_Task prompt_: Write each line out exactly, leaving none out.

_Given material_:

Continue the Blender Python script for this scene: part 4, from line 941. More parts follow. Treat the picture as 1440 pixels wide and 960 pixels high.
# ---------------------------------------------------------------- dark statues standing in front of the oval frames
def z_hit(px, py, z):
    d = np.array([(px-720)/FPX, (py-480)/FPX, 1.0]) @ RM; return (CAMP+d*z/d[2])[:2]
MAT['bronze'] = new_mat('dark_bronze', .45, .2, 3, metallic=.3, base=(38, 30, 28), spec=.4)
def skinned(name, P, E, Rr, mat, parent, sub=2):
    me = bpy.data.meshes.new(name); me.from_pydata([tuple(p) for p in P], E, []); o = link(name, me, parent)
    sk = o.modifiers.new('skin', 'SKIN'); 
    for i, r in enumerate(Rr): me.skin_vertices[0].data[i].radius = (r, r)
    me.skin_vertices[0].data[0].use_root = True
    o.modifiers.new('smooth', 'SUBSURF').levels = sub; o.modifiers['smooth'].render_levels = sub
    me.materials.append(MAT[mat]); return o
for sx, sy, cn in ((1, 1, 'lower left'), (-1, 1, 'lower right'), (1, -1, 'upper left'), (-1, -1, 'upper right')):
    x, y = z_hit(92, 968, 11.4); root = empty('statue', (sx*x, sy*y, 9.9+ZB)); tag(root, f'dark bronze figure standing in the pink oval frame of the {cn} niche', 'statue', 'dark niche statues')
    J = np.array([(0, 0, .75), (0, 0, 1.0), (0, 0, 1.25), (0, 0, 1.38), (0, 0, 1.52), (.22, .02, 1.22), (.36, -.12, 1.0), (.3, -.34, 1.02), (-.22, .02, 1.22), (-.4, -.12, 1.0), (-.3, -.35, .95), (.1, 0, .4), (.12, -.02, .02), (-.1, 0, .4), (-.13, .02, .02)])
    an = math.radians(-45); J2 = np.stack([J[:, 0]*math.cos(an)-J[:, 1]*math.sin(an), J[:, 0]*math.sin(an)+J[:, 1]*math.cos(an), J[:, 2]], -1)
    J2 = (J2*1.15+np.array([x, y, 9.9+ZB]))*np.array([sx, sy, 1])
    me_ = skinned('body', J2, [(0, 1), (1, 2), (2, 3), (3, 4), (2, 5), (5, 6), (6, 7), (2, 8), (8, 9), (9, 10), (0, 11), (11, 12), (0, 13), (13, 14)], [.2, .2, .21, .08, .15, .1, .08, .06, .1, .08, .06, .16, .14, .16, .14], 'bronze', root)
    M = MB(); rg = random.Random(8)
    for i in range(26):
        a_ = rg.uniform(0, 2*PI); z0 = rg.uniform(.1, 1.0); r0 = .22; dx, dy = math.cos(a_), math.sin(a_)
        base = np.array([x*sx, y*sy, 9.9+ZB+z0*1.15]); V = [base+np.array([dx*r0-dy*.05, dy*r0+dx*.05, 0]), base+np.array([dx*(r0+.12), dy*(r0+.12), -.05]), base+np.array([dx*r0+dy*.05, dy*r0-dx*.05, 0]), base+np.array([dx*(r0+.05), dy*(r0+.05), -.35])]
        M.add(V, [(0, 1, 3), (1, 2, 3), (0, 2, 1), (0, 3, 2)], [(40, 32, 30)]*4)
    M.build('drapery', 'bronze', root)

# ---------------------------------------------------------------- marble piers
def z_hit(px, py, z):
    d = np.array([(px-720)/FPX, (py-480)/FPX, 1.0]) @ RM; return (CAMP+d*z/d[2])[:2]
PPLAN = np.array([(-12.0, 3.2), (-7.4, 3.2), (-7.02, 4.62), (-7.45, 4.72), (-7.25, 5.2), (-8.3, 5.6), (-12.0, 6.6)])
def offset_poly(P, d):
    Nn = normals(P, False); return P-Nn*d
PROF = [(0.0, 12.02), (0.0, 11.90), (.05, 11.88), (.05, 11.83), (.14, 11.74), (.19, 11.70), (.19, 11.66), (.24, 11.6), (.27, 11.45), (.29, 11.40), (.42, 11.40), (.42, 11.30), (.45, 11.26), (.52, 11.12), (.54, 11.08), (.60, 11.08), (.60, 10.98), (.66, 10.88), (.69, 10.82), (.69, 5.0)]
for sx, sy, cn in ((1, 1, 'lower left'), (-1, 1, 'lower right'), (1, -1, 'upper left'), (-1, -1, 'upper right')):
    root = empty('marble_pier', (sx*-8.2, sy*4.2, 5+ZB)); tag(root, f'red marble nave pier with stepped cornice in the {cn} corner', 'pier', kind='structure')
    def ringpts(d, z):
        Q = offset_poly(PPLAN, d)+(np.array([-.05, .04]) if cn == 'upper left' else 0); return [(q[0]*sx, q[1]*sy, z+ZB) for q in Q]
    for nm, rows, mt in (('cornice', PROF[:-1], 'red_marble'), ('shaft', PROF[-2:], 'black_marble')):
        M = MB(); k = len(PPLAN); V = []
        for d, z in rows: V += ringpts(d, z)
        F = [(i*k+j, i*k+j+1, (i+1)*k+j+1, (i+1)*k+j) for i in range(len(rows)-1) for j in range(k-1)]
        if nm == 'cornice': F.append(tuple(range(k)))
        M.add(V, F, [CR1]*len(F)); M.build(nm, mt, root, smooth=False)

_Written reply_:
Continue the Blender Python script for this scene: part 4, from line 941. More parts follow. Treat the picture as 1440 pixels wide and 960 pixels high.
# ---------------------------------------------------------------- dark statues standing in front of the oval frames
def z_hit(px, py, z):
    d = np.array([(px-720)/FPX, (py-480)/FPX, 1.0]) @ RM; return (CAMP+d*z/d[2])[:2]
MAT['bronze'] = new_mat('dark_bronze', .45, .2, 3, metallic=.3, base=(38, 30, 28), spec=.4)
def skinned(name, P, E, Rr, mat, parent, sub=2):
    me = bpy.data.meshes.new(name); me.from_pydata([tuple(p) for p in P], E, []); o = link(name, me, parent)
    sk = o.modifiers.new('skin', 'SKIN'); 
    for i, r in enumerate(Rr): me.skin_vertices[0].data[i].radius = (r, r)
    me.skin_vertices[0].data[0].use_root = True
    o.modifiers.new('smooth', 'SUBSURF').levels = sub; o.modifiers['smooth'].render_levels = sub
    me.materials.append(MAT[mat]); return o
for sx, sy, cn in ((1, 1, 'lower left'), (-1, 1, 'lower right'), (1, -1, 'upper left'), (-1, -1, 'upper right')):
    x, y = z_hit(92, 968, 11.4); root = empty('statue', (sx*x, sy*y, 9.9+ZB)); tag(root, f'dark bronze figure standing in the pink oval frame of the {cn} niche', 'statue', 'dark niche statues')
    J = np.array([(0, 0, .75), (0, 0, 1.0), (0, 0, 1.25), (0, 0, 1.38), (0, 0, 1.52), (.22, .02, 1.22), (.36, -.12, 1.0), (.3, -.34, 1.02), (-.22, .02, 1.22), (-.4, -.12, 1.0), (-.3, -.35, .95), (.1, 0, .4), (.12, -.02, .02), (-.1, 0, .4), (-.13, .02, .02)])
    an = math.radians(-45); J2 = np.stack([J[:, 0]*math.cos(an)-J[:, 1]*math.sin(an), J[:, 0]*math.sin(an)+J[:, 1]*math.cos(an), J[:, 2]], -1)
    J2 = (J2*1.15+np.array([x, y, 9.9+ZB]))*np.array([sx, sy, 1])
    me_ = skinned('body', J2, [(0, 1), (1, 2), (2, 3), (3, 4), (2, 5), (5, 6), (6, 7), (2, 8), (8, 9), (9, 10), (0, 11), (11, 12), (0, 13), (13, 14)], [.2, .2, .21, .08, .15, .1, .08, .06, .1, .08, .06, .16, .14, .16, .14], 'bronze', root)
    M = MB(); rg = random.Random(8)
    for i in range(26):
        a_ = rg.uniform(0, 2*PI); z0 = rg.uniform(.1, 1.0); r0 = .22; dx, dy = math.cos(a_), math.sin(a_)
        base = np.array([x*sx, y*sy, 9.9+ZB+z0*1.15]); V = [base+np.array([dx*r0-dy*.05, dy*r0+dx*.05, 0]), base+np.array([dx*(r0+.12), dy*(r0+.12), -.05]), base+np.array([dx*r0+dy*.05, dy*r0-dx*.05, 0]), base+np.array([dx*(r0+.05), dy*(r0+.05), -.35])]
        M.add(V, [(0, 1, 3), (1, 2, 3), (0, 2, 1), (0, 3, 2)], [(40, 32, 30)]*4)
    M.build('drapery', 'bronze', root)

# ---------------------------------------------------------------- marble piers
def z_hit(px, py, z):
    d = np.array([(px-720)/FPX, (py-480)/FPX, 1.0]) @ RM; return (CAMP+d*z/d[2])[:2]
PPLAN = np.array([(-12.0, 3.2), (-7.4, 3.2), (-7.02, 4.62), (-7.45, 4.72), (-7.25, 5.2), (-8.3, 5.6), (-12.0, 6.6)])
def offset_poly(P, d):
    Nn = normals(P, False); return P-Nn*d
PROF = [(0.0, 12.02), (0.0, 11.90), (.05, 11.88), (.05, 11.83), (.14, 11.74), (.19, 11.70), (.19, 11.66), (.24, 11.6), (.27, 11.45), (.29, 11.40), (.42, 11.40), (.42, 11.30), (.45, 11.26), (.52, 11.12), (.54, 11.08), (.60, 11.08), (.60, 10.98), (.66, 10.88), (.69, 10.82), (.69, 5.0)]
for sx, sy, cn in ((1, 1, 'lower left'), (-1, 1, 'lower right'), (1, -1, 'upper left'), (-1, -1, 'upper right')):
    root = empty('marble_pier', (sx*-8.2, sy*4.2, 5+ZB)); tag(root, f'red marble nave pier with stepped cornice in the {cn} corner', 'pier', kind='structure')
    def ringpts(d, z):
        Q = offset_poly(PPLAN, d)+(np.array([-.05, .04]) if cn == 'upper left' else 0); return [(q[0]*sx, q[1]*sy, z+ZB) for q in Q]
    for nm, rows, mt in (('cornice', PROF[:-1], 'red_marble'), ('shaft', PROF[-2:], 'black_marble')):
        M = MB(); k = len(PPLAN); V = []
        for d, z in rows: V += ringpts(d, z)
        F = [(i*k+j, i*k+j+1, (i+1)*k+j+1, (i+1)*k+j) for i in range(len(rows)-1) for j in range(k-1)]
        if nm == 'cornice': F.append(tuple(range(k)))
        M.add(V, F, [CR1]*len(F)); M.build(nm, mt, root, smooth=False)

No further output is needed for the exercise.